THE REQUEST → Retype every entry word for word.

PROVIDED INFORMATION →
--------------------
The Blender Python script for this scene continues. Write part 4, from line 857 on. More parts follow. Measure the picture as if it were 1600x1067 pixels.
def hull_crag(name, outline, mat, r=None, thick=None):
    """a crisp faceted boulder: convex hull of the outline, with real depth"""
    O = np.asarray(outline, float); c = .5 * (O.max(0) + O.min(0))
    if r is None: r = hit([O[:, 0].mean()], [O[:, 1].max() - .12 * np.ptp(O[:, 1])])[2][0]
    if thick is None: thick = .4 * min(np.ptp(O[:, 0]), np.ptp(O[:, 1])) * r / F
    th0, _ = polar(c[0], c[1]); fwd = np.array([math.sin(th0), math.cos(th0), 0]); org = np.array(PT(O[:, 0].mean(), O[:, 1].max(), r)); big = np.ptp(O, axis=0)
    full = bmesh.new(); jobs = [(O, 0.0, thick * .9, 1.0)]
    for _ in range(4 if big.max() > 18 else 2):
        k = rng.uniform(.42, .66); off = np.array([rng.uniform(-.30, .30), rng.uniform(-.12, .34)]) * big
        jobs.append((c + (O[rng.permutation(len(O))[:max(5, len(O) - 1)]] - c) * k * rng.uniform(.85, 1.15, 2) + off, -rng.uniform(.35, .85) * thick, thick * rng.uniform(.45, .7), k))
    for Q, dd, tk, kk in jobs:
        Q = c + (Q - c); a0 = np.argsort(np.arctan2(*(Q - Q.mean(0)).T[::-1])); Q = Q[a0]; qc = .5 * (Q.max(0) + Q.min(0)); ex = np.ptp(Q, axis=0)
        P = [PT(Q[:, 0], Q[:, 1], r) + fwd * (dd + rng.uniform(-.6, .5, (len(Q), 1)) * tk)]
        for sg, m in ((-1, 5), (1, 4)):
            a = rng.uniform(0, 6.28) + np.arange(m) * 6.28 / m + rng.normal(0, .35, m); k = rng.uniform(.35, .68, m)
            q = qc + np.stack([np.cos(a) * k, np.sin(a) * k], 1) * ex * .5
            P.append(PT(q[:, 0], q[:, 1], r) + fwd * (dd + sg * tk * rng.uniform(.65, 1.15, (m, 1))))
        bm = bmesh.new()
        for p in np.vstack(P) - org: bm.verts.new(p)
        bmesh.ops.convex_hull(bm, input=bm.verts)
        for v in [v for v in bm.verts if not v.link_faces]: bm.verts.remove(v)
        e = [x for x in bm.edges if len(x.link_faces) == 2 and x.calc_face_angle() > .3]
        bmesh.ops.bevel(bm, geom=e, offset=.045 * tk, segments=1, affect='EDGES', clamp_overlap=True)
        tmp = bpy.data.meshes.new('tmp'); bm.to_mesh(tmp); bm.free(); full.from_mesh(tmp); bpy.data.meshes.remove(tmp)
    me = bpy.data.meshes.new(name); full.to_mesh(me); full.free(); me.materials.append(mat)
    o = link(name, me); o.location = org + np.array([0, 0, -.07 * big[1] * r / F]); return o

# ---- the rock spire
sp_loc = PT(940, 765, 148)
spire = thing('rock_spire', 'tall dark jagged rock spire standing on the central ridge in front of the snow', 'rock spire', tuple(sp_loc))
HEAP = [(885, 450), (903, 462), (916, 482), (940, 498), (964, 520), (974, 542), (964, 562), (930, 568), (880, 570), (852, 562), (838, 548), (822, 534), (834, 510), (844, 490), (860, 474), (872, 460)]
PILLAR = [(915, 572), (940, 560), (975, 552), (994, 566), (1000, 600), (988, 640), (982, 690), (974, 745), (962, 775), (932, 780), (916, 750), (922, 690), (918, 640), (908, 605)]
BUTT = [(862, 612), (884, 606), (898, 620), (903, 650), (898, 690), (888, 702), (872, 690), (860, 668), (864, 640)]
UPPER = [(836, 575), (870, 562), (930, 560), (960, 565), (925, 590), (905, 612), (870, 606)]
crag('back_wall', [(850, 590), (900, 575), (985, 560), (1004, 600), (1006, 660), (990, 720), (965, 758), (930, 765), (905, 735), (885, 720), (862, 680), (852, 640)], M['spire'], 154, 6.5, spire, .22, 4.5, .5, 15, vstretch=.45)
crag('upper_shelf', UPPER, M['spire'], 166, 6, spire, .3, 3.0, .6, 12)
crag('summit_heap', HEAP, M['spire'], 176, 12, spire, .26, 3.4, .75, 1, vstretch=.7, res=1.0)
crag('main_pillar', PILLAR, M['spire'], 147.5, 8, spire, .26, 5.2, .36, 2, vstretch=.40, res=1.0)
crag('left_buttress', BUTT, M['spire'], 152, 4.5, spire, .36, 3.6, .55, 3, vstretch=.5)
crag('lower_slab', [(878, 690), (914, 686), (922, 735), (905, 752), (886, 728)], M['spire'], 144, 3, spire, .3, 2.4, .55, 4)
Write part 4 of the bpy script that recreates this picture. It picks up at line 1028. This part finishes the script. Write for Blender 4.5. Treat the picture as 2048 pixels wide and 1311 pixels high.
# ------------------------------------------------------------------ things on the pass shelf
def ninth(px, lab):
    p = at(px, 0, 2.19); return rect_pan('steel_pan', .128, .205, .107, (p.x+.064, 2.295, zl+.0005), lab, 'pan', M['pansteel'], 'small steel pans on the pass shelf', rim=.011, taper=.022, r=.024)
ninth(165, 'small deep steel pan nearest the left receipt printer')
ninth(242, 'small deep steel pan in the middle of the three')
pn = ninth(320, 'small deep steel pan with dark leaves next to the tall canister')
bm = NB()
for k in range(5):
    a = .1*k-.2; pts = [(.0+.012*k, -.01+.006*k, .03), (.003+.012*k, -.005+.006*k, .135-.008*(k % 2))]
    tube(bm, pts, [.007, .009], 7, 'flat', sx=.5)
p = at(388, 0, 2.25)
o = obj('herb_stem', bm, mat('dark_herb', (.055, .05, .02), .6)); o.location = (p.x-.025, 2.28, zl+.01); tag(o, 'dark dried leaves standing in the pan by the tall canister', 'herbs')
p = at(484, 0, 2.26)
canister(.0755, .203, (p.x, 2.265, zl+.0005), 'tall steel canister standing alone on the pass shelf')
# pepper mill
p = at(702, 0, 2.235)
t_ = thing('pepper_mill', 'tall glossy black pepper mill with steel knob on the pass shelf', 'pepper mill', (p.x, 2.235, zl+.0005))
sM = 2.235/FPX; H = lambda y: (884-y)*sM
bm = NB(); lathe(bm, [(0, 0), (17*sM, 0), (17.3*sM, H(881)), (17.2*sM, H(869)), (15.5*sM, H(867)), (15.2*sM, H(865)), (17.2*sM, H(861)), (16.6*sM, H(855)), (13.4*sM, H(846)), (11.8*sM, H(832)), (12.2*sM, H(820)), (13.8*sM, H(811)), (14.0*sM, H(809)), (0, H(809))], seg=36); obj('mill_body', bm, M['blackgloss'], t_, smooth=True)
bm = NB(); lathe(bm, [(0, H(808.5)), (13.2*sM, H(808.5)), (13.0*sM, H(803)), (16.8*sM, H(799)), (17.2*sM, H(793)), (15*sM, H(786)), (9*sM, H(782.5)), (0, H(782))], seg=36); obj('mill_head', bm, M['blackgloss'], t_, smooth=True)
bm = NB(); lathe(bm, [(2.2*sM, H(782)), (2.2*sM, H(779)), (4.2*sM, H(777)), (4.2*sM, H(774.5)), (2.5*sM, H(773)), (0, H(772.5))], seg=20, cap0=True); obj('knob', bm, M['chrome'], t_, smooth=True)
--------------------
WORKED ANSWER →
The Blender Python script for this scene continues. Write part 4, from line 857 on. More parts follow. Measure the picture as if it were 1600x1067 pixels.
def hull_crag(name, outline, mat, r=None, thick=None):
    """a crisp faceted boulder: convex hull of the outline, with real depth"""
    O = np.asarray(outline, float); c = .5 * (O.max(0) + O.min(0))
    if r is None: r = hit([O[:, 0].mean()], [O[:, 1].max() - .12 * np.ptp(O[:, 1])])[2][0]
    if thick is None: thick = .4 * min(np.ptp(O[:, 0]), np.ptp(O[:, 1])) * r / F
    th0, _ = polar(c[0], c[1]); fwd = np.array([math.sin(th0), math.cos(th0), 0]); org = np.array(PT(O[:, 0].mean(), O[:, 1].max(), r)); big = np.ptp(O, axis=0)
    full = bmesh.new(); jobs = [(O, 0.0, thick * .9, 1.0)]
    for _ in range(4 if big.max() > 18 else 2):
        k = rng.uniform(.42, .66); off = np.array([rng.uniform(-.30, .30), rng.uniform(-.12, .34)]) * big
        jobs.append((c + (O[rng.permutation(len(O))[:max(5, len(O) - 1)]] - c) * k * rng.uniform(.85, 1.15, 2) + off, -rng.uniform(.35, .85) * thick, thick * rng.uniform(.45, .7), k))
    for Q, dd, tk, kk in jobs:
        Q = c + (Q - c); a0 = np.argsort(np.arctan2(*(Q - Q.mean(0)).T[::-1])); Q = Q[a0]; qc = .5 * (Q.max(0) + Q.min(0)); ex = np.ptp(Q, axis=0)
        P = [PT(Q[:, 0], Q[:, 1], r) + fwd * (dd + rng.uniform(-.6, .5, (len(Q), 1)) * tk)]
        for sg, m in ((-1, 5), (1, 4)):
            a = rng.uniform(0, 6.28) + np.arange(m) * 6.28 / m + rng.normal(0, .35, m); k = rng.uniform(.35, .68, m)
            q = qc + np.stack([np.cos(a) * k, np.sin(a) * k], 1) * ex * .5
            P.append(PT(q[:, 0], q[:, 1], r) + fwd * (dd + sg * tk * rng.uniform(.65, 1.15, (m, 1))))
        bm = bmesh.new()
        for p in np.vstack(P) - org: bm.verts.new(p)
        bmesh.ops.convex_hull(bm, input=bm.verts)
        for v in [v for v in bm.verts if not v.link_faces]: bm.verts.remove(v)
        e = [x for x in bm.edges if len(x.link_faces) == 2 and x.calc_face_angle() > .3]
        bmesh.ops.bevel(bm, geom=e, offset=.045 * tk, segments=1, affect='EDGES', clamp_overlap=True)
        tmp = bpy.data.meshes.new('tmp'); bm.to_mesh(tmp); bm.free(); full.from_mesh(tmp); bpy.data.meshes.remove(tmp)
    me = bpy.data.meshes.new(name); full.to_mesh(me); full.free(); me.materials.append(mat)
    o = link(name, me); o.location = org + np.array([0, 0, -.07 * big[1] * r / F]); return o

# ---- the rock spire
sp_loc = PT(940, 765, 148)
spire = thing('rock_spire', 'tall dark jagged rock spire standing on the central ridge in front of the snow', 'rock spire', tuple(sp_loc))
HEAP = [(885, 450), (903, 462), (916, 482), (940, 498), (964, 520), (974, 542), (964, 562), (930, 568), (880, 570), (852, 562), (838, 548), (822, 534), (834, 510), (844, 490), (860, 474), (872, 460)]
PILLAR = [(915, 572), (940, 560), (975, 552), (994, 566), (1000, 600), (988, 640), (982, 690), (974, 745), (962, 775), (932, 780), (916, 750), (922, 690), (918, 640), (908, 605)]
BUTT = [(862, 612), (884, 606), (898, 620), (903, 650), (898, 690), (888, 702), (872, 690), (860, 668), (864, 640)]
UPPER = [(836, 575), (870, 562), (930, 560), (960, 565), (925, 590), (905, 612), (870, 606)]
crag('back_wall', [(850, 590), (900, 575), (985, 560), (1004, 600), (1006, 660), (990, 720), (965, 758), (930, 765), (905, 735), (885, 720), (862, 680), (852, 640)], M['spire'], 154, 6.5, spire, .22, 4.5, .5, 15, vstretch=.45)
crag('upper_shelf', UPPER, M['spire'], 166, 6, spire, .3, 3.0, .6, 12)
crag('summit_heap', HEAP, M['spire'], 176, 12, spire, .26, 3.4, .75, 1, vstretch=.7, res=1.0)
crag('main_pillar', PILLAR, M['spire'], 147.5, 8, spire, .26, 5.2, .36, 2, vstretch=.40, res=1.0)
crag('left_buttress', BUTT, M['spire'], 152, 4.5, spire, .36, 3.6, .55, 3, vstretch=.5)
crag('lower_slab', [(878, 690), (914, 686), (922, 735), (905, 752), (886, 728)], M['spire'], 144, 3, spire, .3, 2.4, .55, 4)
Write part 4 of the bpy script that recreates this picture. It picks up at line 1028. This part finishes the script. Write for Blender 4.5. Treat the picture as 2048 pixels wide and 1311 pixels high.
# ------------------------------------------------------------------ things on the pass shelf
def ninth(px, lab):
    p = at(px, 0, 2.19); return rect_pan('steel_pan', .128, .205, .107, (p.x+.064, 2.295, zl+.0005), lab, 'pan', M['pansteel'], 'small steel pans on the pass shelf', rim=.011, taper=.022, r=.024)
ninth(165, 'small deep steel pan nearest the left receipt printer')
ninth(242, 'small deep steel pan in the middle of the three')
pn = ninth(320, 'small deep steel pan with dark leaves next to the tall canister')
bm = NB()
for k in range(5):
    a = .1*k-.2; pts = [(.0+.012*k, -.01+.006*k, .03), (.003+.012*k, -.005+.006*k, .135-.008*(k % 2))]
    tube(bm, pts, [.007, .009], 7, 'flat', sx=.5)
p = at(388, 0, 2.25)
o = obj('herb_stem', bm, mat('dark_herb', (.055, .05, .02), .6)); o.location = (p.x-.025, 2.28, zl+.01); tag(o, 'dark dried leaves standing in the pan by the tall canister', 'herbs')
p = at(484, 0, 2.26)
canister(.0755, .203, (p.x, 2.265, zl+.0005), 'tall steel canister standing alone on the pass shelf')
# pepper mill
p = at(702, 0, 2.235)
t_ = thing('pepper_mill', 'tall glossy black pepper mill with steel knob on the pass shelf', 'pepper mill', (p.x, 2.235, zl+.0005))
sM = 2.235/FPX; H = lambda y: (884-y)*sM
bm = NB(); lathe(bm, [(0, 0), (17*sM, 0), (17.3*sM, H(881)), (17.2*sM, H(869)), (15.5*sM, H(867)), (15.2*sM, H(865)), (17.2*sM, H(861)), (16.6*sM, H(855)), (13.4*sM, H(846)), (11.8*sM, H(832)), (12.2*sM, H(820)), (13.8*sM, H(811)), (14.0*sM, H(809)), (0, H(809))], seg=36); obj('mill_body', bm, M['blackgloss'], t_, smooth=True)
bm = NB(); lathe(bm, [(0, H(808.5)), (13.2*sM, H(808.5)), (13.0*sM, H(803)), (16.8*sM, H(799)), (17.2*sM, H(793)), (15*sM, H(786)), (9*sM, H(782.5)), (0, H(782))], seg=36); obj('mill_head', bm, M['blackgloss'], t_, smooth=True)
bm = NB(); lathe(bm, [(2.2*sM, H(782)), (2.2*sM, H(779)), (4.2*sM, H(777)), (4.2*sM, H(774.5)), (2.5*sM, H(773)), (0, H(772.5))], seg=20, cap0=True); obj('knob', bm, M['chrome'], t_, smooth=True)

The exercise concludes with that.